* Begin *
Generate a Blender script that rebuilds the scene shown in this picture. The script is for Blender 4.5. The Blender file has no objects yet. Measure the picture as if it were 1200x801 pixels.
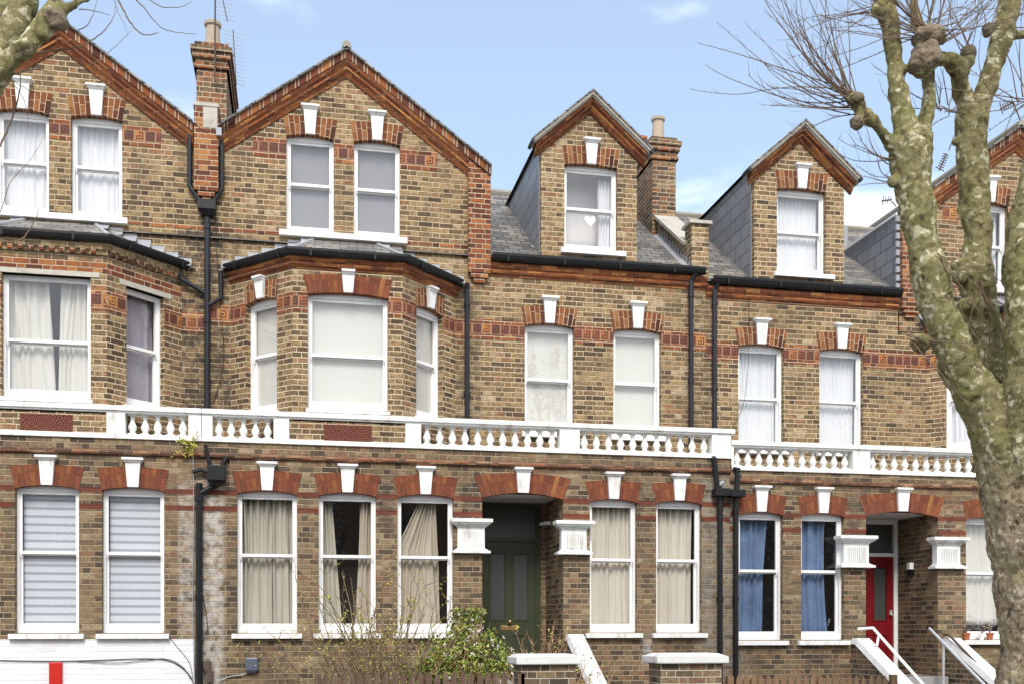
import bpy, math, random
from mathutils import Vector, noise
random.seed(7)
R = math.radians
S = bpy.context.scene
COL = S.collection
# ------------------------------------------------------------------ camera
PH = math.atan(.2); FP = 1250.0; YH = 735.0; ZC = 1.9
G, U = 16.3, 17.25            # ground-floor wall plane, upper wall plane
cam = bpy.data.objects.new('camera', bpy.data.cameras.new('camera')); COL.objects.link(cam)
cam.location = (0, 0, ZC); cam.rotation_euler = (R(90), 0, -PH)
cam.data.lens = 36 * FP / 1200; cam.data.sensor_width = 36
cam.data.shift_y = (YH - 400.5) / 1200
cam.data.clip_end = 800
S.camera = cam
# ------------------------------------------------------------------ sky and sun
SUN_EL, SUN_AZ = R(44), R(190)      # azimuth clockwise from +Y
w = bpy.data.worlds.new("World"); S.world = w; w.use_nodes = True
nt = w.node_tree; nt.nodes.clear()
def wn(t, **k):
    n = nt.nodes.new(t)
    for a, b in k.items(): setattr(n, a, b)
    return n
out = wn('ShaderNodeOutputWorld'); bg = wn('ShaderNodeBackground')
sky = wn('ShaderNodeTexSky', sky_type='NISHITA', sun_disc=False, sun_elevation=SUN_EL, sun_rotation=SUN_AZ)
sky.air_density = 1.0; sky.dust_density = 0.6; sky.ozone_density = 1.6
tc = wn('ShaderNodeTexCoord')
mp = wn('ShaderNodeMapping'); mp.inputs['Scale'].default_value = (2.2, 2.2, 6.0); mp.inputs['Location'].default_value = (3.1, 1.7, .6)
nz = wn('ShaderNodeTexNoise'); nz.inputs['Scale'].default_value = 1.6; nz.inputs['Detail'].default_value = 9; nz.inputs['Roughness'].default_value = .55
sep = wn('ShaderNodeSeparateXYZ')
L = nt.links.new
L(tc.outputs['Generated'], mp.inputs['Vector']); L(mp.outputs[0], nz.inputs['Vector']); L(tc.outputs['Generated'], sep.inputs[0])
def wm(op, a, b, clamp=False):
    n = wn('ShaderNodeMath', operation=op, use_clamp=clamp)
    for i, x in enumerate((a, b)):
        if isinstance(x, (int, float)): n.inputs[i].default_value = x
        else: L(x, n.inputs[i])
    return n.outputs[0]
back = wm('MULTIPLY', wm('SUBTRACT', 0.45, sep.outputs[1], True), 0.26)       # cloudier behind the viewer
low = wm('MULTIPLY', wm('SUBTRACT', 0.49, sep.outputs[2], True), 0.95)       # clouds bank up near the horizon
cm = wm('ADD', wm('ADD', nz.outputs['Fac'], back), low)
mr = wn('ShaderNodeMapRange'); mr.inputs['From Min'].default_value = .585; mr.inputs['From Max'].default_value = .80
mr.interpolation_type = 'SMOOTHSTEP'; L(cm, mr.inputs['Value'])
cl = wn('ShaderNodeMix', data_type='RGBA'); cl.inputs['B'].default_value = (8.2, 8.5, 9.0, 1)
L(wm('MULTIPLY', mr.outputs[0], .88), cl.inputs['Factor'])
hs = wn('ShaderNodeMix', data_type='RGBA'); hs.inputs['Factor'].default_value = .27; hs.inputs['B'].default_value = (5.6, 6.6, 7.6, 1)
L(sky.outputs[0], hs.inputs['A']); L(hs.outputs['Result'], cl.inputs['A'])
L(cl.outputs['Result'], bg.inputs['Color']); L(bg.outputs[0], out.inputs[0])
bg.inputs['Strength'].default_value = 0.14
sd = bpy.data.lights.new('sun', 'SUN'); sd.energy = 2.1; sd.angle = R(20); sd.color = (1, .94, .86)
so = bpy.data.objects.new('sun', sd); COL.objects.link(so)
dv = Vector((math.sin(SUN_AZ) * math.cos(SUN_EL), math.cos(SUN_AZ) * math.cos(SUN_EL), math.sin(SUN_EL)))
so.rotation_euler = dv.to_track_quat('Z', 'Y').to_euler(); so.location = dv * 60
vs = S.view_settings; vs.view_transform = 'Standard'; vs.look = 'None'; vs.gamma = 1; vs.use_curve_mapping = False; vs.exposure = 0.62
S.render.engine = 'CYCLES'

# ------------------------------------------------------------------ helpers
def P(u, v, Y):                       # photo pixel -> point on the vertical plane y = Y
    a = (u - 600) / FP; b = (YH - v) / FP
    t = Y / (math.cos(PH) - a * math.sin(PH))
    return Vector((t * (a * math.cos(PH) + math.sin(PH)), Y, ZC + t * b))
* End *
**Direction**
Print the full listing exactly, dropping the pictures.

**Response to the exercise**
Generate a Blender script that rebuilds the scene shown in this picture. The script is for Blender 4.5. The Blender file has no objects yet. Measure the picture as if it were 1200x801 pixels.
import bpy, math, random
from mathutils import Vector, noise
random.seed(7)
R = math.radians
S = bpy.context.scene
COL = S.collection
# ------------------------------------------------------------------ camera
PH = math.atan(.2); FP = 1250.0; YH = 735.0; ZC = 1.9
G, U = 16.3, 17.25            # ground-floor wall plane, upper wall plane
cam = bpy.data.objects.new('camera', bpy.data.cameras.new('camera')); COL.objects.link(cam)
cam.location = (0, 0, ZC); cam.rotation_euler = (R(90), 0, -PH)
cam.data.lens = 36 * FP / 1200; cam.data.sensor_width = 36
cam.data.shift_y = (YH - 400.5) / 1200
cam.data.clip_end = 800
S.camera = cam
# ------------------------------------------------------------------ sky and sun
SUN_EL, SUN_AZ = R(44), R(190)      # azimuth clockwise from +Y
w = bpy.data.worlds.new("World"); S.world = w; w.use_nodes = True
nt = w.node_tree; nt.nodes.clear()
def wn(t, **k):
    n = nt.nodes.new(t)
    for a, b in k.items(): setattr(n, a, b)
    return n
out = wn('ShaderNodeOutputWorld'); bg = wn('ShaderNodeBackground')
sky = wn('ShaderNodeTexSky', sky_type='NISHITA', sun_disc=False, sun_elevation=SUN_EL, sun_rotation=SUN_AZ)
sky.air_density = 1.0; sky.dust_density = 0.6; sky.ozone_density = 1.6
tc = wn('ShaderNodeTexCoord')
mp = wn('ShaderNodeMapping'); mp.inputs['Scale'].default_value = (2.2, 2.2, 6.0); mp.inputs['Location'].default_value = (3.1, 1.7, .6)
nz = wn('ShaderNodeTexNoise'); nz.inputs['Scale'].default_value = 1.6; nz.inputs['Detail'].default_value = 9; nz.inputs['Roughness'].default_value = .55
sep = wn('ShaderNodeSeparateXYZ')
L = nt.links.new
L(tc.outputs['Generated'], mp.inputs['Vector']); L(mp.outputs[0], nz.inputs['Vector']); L(tc.outputs['Generated'], sep.inputs[0])
def wm(op, a, b, clamp=False):
    n = wn('ShaderNodeMath', operation=op, use_clamp=clamp)
    for i, x in enumerate((a, b)):
        if isinstance(x, (int, float)): n.inputs[i].default_value = x
        else: L(x, n.inputs[i])
    return n.outputs[0]
back = wm('MULTIPLY', wm('SUBTRACT', 0.45, sep.outputs[1], True), 0.26)       # cloudier behind the viewer
low = wm('MULTIPLY', wm('SUBTRACT', 0.49, sep.outputs[2], True), 0.95)       # clouds bank up near the horizon
cm = wm('ADD', wm('ADD', nz.outputs['Fac'], back), low)
mr = wn('ShaderNodeMapRange'); mr.inputs['From Min'].default_value = .585; mr.inputs['From Max'].default_value = .80
mr.interpolation_type = 'SMOOTHSTEP'; L(cm, mr.inputs['Value'])
cl = wn('ShaderNodeMix', data_type='RGBA'); cl.inputs['B'].default_value = (8.2, 8.5, 9.0, 1)
L(wm('MULTIPLY', mr.outputs[0], .88), cl.inputs['Factor'])
hs = wn('ShaderNodeMix', data_type='RGBA'); hs.inputs['Factor'].default_value = .27; hs.inputs['B'].default_value = (5.6, 6.6, 7.6, 1)
L(sky.outputs[0], hs.inputs['A']); L(hs.outputs['Result'], cl.inputs['A'])
L(cl.outputs['Result'], bg.inputs['Color']); L(bg.outputs[0], out.inputs[0])
bg.inputs['Strength'].default_value = 0.14
sd = bpy.data.lights.new('sun', 'SUN'); sd.energy = 2.1; sd.angle = R(20); sd.color = (1, .94, .86)
so = bpy.data.objects.new('sun', sd); COL.objects.link(so)
dv = Vector((math.sin(SUN_AZ) * math.cos(SUN_EL), math.cos(SUN_AZ) * math.cos(SUN_EL), math.sin(SUN_EL)))
so.rotation_euler = dv.to_track_quat('Z', 'Y').to_euler(); so.location = dv * 60
vs = S.view_settings; vs.view_transform = 'Standard'; vs.look = 'None'; vs.gamma = 1; vs.use_curve_mapping = False; vs.exposure = 0.62
S.render.engine = 'CYCLES'

# ------------------------------------------------------------------ helpers
def P(u, v, Y):                       # photo pixel -> point on the vertical plane y = Y
    a = (u - 600) / FP; b = (YH - v) / FP
    t = Y / (math.cos(PH) - a * math.sin(PH))
    return Vector((t * (a * math.cos(PH) + math.sin(PH)), Y, ZC + t * b))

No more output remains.